> _Exercise requirements_
Identify and reproduce every line holding the string "script".

> _Records supplied_

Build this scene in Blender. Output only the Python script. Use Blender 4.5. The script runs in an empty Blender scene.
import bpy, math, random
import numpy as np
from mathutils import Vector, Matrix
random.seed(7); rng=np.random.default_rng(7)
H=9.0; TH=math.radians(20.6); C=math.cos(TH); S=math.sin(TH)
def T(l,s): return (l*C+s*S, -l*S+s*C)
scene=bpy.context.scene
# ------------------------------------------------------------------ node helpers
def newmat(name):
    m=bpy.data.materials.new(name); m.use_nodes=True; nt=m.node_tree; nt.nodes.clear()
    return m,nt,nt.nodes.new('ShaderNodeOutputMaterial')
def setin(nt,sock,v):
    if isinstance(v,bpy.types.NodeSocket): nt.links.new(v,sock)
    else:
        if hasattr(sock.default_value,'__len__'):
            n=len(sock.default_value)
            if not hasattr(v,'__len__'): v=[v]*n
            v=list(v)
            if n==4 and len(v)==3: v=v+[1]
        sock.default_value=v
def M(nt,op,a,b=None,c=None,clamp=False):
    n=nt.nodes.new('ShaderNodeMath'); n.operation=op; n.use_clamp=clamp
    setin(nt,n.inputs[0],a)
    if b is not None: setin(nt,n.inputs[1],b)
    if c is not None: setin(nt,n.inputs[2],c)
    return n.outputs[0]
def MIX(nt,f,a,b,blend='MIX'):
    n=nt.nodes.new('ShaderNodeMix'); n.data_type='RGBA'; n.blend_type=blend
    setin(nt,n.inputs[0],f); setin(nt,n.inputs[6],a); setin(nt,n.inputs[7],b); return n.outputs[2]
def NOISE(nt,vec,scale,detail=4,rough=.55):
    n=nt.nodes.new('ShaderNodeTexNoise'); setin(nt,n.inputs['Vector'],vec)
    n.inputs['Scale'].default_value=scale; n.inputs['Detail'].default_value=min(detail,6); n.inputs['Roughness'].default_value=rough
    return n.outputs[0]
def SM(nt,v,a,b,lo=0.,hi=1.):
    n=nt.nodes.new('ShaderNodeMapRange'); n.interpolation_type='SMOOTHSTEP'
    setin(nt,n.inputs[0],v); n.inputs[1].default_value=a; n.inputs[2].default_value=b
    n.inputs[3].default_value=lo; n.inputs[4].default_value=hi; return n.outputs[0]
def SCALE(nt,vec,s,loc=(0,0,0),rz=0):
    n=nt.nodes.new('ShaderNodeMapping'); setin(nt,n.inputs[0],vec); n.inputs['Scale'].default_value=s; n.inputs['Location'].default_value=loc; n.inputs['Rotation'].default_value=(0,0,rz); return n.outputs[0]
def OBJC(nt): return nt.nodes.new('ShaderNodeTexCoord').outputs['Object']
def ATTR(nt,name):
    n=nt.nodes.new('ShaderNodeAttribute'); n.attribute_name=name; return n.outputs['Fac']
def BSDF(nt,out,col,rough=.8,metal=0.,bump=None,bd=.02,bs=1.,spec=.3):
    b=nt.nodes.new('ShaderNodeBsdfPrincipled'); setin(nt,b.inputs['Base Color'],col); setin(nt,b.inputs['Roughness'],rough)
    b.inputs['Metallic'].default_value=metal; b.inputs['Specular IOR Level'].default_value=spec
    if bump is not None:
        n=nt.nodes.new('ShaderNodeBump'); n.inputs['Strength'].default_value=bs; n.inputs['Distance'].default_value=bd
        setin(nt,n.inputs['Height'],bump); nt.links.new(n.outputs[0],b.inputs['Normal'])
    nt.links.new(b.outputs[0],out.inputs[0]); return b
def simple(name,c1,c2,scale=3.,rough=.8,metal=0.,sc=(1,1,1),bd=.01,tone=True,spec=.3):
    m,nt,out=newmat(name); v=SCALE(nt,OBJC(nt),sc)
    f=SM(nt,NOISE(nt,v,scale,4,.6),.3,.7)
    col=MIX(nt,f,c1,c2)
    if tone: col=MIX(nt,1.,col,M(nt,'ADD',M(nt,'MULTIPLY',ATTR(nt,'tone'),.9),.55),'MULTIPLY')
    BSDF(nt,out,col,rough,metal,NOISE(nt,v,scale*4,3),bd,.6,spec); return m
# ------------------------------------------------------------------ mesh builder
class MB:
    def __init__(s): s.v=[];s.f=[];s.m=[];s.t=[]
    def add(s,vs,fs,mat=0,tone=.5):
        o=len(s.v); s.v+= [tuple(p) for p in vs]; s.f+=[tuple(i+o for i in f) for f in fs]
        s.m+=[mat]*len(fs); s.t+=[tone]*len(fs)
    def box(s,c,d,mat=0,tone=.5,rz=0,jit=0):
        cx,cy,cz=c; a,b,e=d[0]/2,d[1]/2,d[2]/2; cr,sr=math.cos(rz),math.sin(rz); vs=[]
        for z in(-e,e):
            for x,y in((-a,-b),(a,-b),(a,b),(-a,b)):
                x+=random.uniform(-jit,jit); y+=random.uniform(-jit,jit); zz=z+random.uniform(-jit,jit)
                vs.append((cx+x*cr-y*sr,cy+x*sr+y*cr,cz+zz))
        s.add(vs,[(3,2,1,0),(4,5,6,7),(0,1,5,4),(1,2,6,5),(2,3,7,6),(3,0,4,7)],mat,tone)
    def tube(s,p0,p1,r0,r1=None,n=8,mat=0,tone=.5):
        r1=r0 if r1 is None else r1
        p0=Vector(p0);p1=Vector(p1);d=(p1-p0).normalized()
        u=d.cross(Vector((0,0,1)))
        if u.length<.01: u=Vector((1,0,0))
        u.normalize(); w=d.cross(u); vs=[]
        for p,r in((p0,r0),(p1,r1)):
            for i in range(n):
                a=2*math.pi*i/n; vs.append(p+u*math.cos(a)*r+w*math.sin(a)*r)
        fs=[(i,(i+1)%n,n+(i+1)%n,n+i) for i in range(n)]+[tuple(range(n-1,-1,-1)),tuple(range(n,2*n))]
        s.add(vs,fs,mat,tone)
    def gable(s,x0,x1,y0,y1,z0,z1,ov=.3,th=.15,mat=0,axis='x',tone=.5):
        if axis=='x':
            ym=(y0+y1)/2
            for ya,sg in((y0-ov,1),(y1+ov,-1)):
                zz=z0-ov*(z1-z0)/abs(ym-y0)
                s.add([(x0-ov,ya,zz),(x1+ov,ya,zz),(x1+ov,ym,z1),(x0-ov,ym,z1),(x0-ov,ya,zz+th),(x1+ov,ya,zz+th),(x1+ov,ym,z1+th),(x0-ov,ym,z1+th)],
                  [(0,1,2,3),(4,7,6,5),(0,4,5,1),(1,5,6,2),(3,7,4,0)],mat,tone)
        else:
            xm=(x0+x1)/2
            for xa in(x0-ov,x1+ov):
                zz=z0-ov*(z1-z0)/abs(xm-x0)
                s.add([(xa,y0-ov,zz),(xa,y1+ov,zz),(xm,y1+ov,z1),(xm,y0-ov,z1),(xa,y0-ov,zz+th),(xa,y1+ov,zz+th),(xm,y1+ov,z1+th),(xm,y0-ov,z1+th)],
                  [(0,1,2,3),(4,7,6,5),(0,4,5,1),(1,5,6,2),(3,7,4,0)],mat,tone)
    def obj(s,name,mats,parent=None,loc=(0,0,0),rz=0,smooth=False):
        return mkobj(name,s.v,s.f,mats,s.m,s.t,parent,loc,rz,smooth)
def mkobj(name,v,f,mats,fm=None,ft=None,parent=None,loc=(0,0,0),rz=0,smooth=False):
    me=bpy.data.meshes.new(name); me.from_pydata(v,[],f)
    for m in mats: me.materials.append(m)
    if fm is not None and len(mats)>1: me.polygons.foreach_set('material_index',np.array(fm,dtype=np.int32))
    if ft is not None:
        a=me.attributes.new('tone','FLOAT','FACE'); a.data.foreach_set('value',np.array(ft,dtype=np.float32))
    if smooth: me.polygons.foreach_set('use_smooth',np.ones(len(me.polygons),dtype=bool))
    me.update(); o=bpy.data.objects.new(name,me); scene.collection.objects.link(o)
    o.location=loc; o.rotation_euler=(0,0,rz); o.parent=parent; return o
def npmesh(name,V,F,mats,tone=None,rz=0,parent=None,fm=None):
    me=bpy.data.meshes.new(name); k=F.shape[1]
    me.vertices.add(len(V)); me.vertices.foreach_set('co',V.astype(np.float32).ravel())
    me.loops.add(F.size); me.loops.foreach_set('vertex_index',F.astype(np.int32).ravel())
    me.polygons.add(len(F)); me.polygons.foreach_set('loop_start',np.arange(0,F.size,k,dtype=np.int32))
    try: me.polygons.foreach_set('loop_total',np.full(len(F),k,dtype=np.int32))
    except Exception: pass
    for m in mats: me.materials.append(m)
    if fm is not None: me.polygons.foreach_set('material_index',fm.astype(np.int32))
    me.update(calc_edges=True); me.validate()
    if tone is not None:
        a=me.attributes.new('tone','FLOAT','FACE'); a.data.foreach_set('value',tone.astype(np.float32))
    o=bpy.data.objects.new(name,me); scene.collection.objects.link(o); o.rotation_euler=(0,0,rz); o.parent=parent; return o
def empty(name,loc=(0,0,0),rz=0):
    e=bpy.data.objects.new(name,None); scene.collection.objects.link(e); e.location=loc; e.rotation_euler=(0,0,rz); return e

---

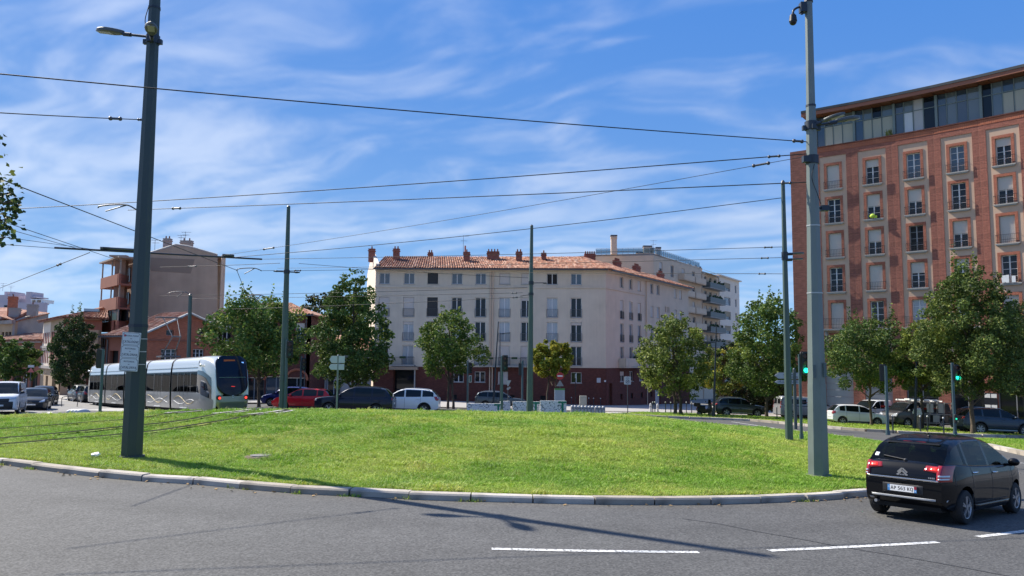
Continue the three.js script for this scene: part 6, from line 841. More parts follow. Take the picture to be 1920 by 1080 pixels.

---

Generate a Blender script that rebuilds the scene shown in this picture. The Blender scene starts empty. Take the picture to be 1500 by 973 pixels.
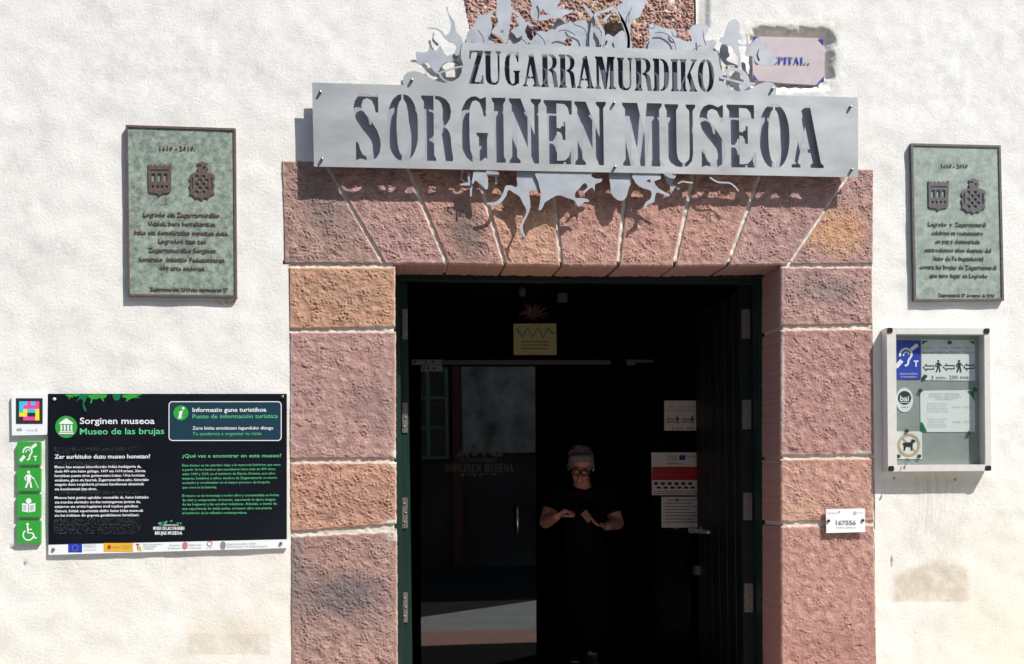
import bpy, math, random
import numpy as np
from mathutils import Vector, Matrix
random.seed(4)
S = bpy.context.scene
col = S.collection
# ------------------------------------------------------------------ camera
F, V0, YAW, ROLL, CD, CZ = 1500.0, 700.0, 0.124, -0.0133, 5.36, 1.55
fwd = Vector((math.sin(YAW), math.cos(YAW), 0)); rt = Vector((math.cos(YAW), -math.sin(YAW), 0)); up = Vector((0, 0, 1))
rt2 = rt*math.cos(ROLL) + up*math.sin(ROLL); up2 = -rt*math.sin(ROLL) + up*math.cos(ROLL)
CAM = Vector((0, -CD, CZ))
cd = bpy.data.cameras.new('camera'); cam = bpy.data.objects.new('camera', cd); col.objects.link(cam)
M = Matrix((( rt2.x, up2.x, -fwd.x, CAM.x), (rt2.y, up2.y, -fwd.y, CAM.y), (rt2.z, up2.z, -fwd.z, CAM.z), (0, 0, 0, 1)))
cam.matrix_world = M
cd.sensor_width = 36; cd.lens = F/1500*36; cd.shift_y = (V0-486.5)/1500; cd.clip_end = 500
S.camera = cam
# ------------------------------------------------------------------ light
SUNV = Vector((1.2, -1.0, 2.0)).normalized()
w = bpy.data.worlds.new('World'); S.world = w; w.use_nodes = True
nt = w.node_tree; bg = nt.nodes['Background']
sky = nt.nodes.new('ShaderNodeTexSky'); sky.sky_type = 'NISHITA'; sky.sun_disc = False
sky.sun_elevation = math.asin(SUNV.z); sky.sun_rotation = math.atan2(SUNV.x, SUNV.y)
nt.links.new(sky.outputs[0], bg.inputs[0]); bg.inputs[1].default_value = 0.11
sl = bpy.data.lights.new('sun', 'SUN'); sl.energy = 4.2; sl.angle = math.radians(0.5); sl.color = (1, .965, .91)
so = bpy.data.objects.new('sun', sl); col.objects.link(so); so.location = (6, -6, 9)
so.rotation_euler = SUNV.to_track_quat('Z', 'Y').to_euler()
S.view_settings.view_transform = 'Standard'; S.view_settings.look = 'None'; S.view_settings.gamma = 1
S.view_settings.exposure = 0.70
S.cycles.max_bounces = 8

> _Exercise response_
Build this scene in Blender. Output only the Python script. Use Blender 4.5. The script runs in an empty Blender scene.
Continue the three.js script for this scene: part 6, from line 841. More parts follow. Take the picture to be 1920 by 1080 pixels.
Generate a Blender script that rebuilds the scene shown in this picture. The Blender scene starts empty. Take the picture to be 1500 by 973 pixels.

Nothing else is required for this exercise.